Objective:
Restate, exactly and only, the lines from the first through the line containing "tree(1960,545,640,120,140,LEAF3,'hazy distant tree".

Data segment:
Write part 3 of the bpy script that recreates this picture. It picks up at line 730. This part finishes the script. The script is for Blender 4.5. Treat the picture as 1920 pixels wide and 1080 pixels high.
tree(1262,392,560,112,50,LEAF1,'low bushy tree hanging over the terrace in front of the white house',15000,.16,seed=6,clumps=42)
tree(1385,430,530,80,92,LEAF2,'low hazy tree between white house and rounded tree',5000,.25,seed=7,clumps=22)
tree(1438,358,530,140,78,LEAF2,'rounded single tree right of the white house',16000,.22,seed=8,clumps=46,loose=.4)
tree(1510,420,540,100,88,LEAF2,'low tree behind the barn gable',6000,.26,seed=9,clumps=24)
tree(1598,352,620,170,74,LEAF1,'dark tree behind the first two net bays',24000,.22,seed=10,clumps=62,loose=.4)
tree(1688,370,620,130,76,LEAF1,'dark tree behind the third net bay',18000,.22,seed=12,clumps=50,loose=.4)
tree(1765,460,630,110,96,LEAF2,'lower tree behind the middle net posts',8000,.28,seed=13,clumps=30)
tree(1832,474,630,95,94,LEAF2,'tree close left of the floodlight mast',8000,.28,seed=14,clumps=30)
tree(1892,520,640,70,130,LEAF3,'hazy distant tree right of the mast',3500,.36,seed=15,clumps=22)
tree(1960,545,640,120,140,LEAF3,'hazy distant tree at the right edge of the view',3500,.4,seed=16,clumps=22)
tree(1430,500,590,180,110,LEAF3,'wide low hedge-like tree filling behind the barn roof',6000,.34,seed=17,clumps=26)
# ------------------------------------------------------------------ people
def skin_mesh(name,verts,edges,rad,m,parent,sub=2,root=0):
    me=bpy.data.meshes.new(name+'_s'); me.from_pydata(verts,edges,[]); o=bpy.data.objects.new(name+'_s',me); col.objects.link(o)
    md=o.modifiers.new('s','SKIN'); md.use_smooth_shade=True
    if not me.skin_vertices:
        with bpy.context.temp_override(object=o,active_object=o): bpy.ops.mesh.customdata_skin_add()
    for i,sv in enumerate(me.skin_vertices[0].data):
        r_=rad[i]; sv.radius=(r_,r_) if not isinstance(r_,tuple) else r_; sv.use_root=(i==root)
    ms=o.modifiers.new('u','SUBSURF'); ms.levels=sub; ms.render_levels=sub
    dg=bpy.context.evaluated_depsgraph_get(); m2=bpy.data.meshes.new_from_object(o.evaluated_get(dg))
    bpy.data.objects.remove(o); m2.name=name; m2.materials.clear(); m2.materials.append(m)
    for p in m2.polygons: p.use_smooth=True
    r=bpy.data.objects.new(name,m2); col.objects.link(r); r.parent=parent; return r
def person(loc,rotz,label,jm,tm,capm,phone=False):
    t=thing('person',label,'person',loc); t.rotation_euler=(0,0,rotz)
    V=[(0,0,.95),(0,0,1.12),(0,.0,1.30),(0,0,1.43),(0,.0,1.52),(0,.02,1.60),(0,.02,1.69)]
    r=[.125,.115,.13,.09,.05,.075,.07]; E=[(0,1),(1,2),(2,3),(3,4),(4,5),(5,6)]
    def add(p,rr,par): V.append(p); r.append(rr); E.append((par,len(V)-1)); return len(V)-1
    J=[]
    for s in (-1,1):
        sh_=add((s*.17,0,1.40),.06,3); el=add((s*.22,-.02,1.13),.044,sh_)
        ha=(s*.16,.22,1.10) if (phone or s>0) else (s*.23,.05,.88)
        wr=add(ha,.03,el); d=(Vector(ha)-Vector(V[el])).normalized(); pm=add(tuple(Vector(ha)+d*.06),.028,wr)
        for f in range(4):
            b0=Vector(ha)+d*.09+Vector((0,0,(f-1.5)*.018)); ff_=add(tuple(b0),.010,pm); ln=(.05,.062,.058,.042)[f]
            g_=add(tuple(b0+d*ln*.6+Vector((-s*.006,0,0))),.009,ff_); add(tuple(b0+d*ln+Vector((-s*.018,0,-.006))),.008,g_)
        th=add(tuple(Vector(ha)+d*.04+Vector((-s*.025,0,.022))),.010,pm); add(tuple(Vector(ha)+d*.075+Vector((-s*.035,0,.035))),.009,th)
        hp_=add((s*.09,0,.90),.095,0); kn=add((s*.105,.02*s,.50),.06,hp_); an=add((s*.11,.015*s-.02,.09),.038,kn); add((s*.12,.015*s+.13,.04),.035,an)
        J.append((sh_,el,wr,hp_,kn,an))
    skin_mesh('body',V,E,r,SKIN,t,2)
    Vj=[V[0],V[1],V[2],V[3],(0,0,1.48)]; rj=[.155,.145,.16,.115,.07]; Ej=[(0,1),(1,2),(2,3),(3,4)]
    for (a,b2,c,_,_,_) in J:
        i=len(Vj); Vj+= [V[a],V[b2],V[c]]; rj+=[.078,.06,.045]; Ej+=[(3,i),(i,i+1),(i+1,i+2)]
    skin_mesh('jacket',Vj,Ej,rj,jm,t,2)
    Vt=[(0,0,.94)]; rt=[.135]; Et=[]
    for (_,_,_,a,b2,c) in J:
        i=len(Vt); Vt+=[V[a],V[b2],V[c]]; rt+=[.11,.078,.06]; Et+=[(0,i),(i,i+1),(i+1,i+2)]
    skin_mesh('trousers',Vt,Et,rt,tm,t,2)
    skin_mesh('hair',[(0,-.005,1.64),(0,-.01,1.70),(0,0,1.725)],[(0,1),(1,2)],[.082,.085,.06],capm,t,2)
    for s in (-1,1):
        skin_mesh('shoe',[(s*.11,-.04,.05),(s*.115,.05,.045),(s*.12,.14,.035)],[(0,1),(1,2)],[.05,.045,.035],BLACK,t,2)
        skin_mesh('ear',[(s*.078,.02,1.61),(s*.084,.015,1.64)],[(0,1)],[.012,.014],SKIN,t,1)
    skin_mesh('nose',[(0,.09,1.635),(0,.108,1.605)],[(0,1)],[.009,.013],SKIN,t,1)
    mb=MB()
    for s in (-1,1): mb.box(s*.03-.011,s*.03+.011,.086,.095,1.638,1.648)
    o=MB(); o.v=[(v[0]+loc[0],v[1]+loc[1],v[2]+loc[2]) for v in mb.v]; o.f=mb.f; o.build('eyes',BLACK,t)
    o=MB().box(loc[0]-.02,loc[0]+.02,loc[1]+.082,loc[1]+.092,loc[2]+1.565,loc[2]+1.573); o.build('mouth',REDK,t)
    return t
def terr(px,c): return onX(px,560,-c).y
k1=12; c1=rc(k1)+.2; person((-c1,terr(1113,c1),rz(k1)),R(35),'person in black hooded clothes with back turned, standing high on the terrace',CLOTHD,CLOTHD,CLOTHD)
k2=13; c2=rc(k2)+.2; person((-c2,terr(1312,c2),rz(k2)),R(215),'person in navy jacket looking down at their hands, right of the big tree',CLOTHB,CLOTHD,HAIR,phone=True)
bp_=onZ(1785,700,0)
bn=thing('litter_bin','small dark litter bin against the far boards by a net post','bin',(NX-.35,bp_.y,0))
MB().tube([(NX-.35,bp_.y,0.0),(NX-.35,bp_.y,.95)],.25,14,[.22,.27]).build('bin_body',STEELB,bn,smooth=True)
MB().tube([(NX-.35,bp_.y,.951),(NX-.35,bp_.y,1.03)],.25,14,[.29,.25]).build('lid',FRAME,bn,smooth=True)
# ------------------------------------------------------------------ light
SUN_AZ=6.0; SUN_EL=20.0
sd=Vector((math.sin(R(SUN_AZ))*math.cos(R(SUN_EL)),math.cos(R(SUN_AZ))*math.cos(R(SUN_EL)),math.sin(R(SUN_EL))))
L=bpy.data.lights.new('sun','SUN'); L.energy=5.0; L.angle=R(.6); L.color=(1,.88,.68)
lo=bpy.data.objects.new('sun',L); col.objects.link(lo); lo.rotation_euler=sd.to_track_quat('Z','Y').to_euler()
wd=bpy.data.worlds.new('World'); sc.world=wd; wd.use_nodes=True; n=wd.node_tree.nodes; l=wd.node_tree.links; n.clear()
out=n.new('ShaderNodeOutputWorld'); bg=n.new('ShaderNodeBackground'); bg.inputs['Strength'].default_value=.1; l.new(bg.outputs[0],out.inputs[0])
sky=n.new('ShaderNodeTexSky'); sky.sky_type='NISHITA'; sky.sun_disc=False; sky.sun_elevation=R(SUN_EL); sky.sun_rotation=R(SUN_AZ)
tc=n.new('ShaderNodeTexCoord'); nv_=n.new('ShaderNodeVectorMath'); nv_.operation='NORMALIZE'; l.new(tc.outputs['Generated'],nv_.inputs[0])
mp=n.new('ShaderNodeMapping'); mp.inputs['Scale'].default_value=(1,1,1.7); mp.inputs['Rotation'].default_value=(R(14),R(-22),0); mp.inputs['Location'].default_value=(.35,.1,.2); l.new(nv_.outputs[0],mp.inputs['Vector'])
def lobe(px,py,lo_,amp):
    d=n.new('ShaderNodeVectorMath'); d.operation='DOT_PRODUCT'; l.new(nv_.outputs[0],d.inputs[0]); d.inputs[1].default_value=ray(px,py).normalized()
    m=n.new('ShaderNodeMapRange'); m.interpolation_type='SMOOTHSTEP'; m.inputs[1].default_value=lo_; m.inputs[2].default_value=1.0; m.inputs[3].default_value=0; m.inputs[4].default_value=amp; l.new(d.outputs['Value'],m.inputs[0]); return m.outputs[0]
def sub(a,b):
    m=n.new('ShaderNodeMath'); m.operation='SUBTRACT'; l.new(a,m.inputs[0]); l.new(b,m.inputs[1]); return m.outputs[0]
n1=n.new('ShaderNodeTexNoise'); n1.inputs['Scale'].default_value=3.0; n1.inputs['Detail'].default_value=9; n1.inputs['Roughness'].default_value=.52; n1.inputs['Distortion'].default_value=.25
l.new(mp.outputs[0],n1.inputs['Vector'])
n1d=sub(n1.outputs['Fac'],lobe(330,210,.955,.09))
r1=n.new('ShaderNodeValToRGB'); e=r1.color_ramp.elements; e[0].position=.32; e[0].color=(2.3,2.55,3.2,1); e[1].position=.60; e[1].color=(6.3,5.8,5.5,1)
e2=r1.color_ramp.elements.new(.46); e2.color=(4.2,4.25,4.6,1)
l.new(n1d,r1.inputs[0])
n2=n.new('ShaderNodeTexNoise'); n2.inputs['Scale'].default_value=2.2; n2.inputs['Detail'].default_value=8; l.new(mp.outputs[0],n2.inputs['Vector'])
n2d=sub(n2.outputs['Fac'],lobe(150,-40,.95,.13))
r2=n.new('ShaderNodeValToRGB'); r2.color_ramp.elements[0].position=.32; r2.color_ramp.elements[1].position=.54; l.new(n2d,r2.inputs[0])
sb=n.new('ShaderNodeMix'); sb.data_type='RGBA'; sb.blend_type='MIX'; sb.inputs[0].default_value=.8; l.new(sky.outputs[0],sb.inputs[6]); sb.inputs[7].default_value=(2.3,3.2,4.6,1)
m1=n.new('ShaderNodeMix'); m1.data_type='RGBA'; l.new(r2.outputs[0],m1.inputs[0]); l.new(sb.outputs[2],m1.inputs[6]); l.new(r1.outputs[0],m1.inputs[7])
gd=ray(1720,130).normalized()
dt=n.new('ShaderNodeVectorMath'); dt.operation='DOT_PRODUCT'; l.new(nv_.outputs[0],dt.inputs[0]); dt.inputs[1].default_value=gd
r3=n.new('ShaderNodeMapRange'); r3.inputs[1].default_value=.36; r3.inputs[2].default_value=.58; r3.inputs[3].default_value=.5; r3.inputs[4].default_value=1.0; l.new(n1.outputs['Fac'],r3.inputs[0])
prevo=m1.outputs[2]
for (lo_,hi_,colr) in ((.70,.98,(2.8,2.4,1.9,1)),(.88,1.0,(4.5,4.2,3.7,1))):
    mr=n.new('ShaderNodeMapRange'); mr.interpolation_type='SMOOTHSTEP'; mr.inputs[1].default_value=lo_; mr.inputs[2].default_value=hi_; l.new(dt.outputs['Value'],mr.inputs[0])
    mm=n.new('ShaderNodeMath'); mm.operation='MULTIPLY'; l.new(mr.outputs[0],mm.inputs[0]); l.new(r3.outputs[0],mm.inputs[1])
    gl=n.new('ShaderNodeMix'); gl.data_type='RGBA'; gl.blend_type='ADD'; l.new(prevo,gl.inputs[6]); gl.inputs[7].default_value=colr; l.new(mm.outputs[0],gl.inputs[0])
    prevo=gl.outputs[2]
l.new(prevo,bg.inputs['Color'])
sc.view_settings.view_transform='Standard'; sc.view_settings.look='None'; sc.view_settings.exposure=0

Result for this exercise:
Write part 3 of the bpy script that recreates this picture. It picks up at line 730. This part finishes the script. The script is for Blender 4.5. Treat the picture as 1920 pixels wide and 1080 pixels high.
tree(1262,392,560,112,50,LEAF1,'low bushy tree hanging over the terrace in front of the white house',15000,.16,seed=6,clumps=42)
tree(1385,430,530,80,92,LEAF2,'low hazy tree between white house and rounded tree',5000,.25,seed=7,clumps=22)
tree(1438,358,530,140,78,LEAF2,'rounded single tree right of the white house',16000,.22,seed=8,clumps=46,loose=.4)
tree(1510,420,540,100,88,LEAF2,'low tree behind the barn gable',6000,.26,seed=9,clumps=24)
tree(1598,352,620,170,74,LEAF1,'dark tree behind the first two net bays',24000,.22,seed=10,clumps=62,loose=.4)
tree(1688,370,620,130,76,LEAF1,'dark tree behind the third net bay',18000,.22,seed=12,clumps=50,loose=.4)
tree(1765,460,630,110,96,LEAF2,'lower tree behind the middle net posts',8000,.28,seed=13,clumps=30)
tree(1832,474,630,95,94,LEAF2,'tree close left of the floodlight mast',8000,.28,seed=14,clumps=30)
tree(1892,520,640,70,130,LEAF3,'hazy distant tree right of the mast',3500,.36,seed=15,clumps=22)
tree(1960,545,640,120,140,LEAF3,'hazy distant tree at the right edge of the view',3500,.4,seed=16,clumps=22)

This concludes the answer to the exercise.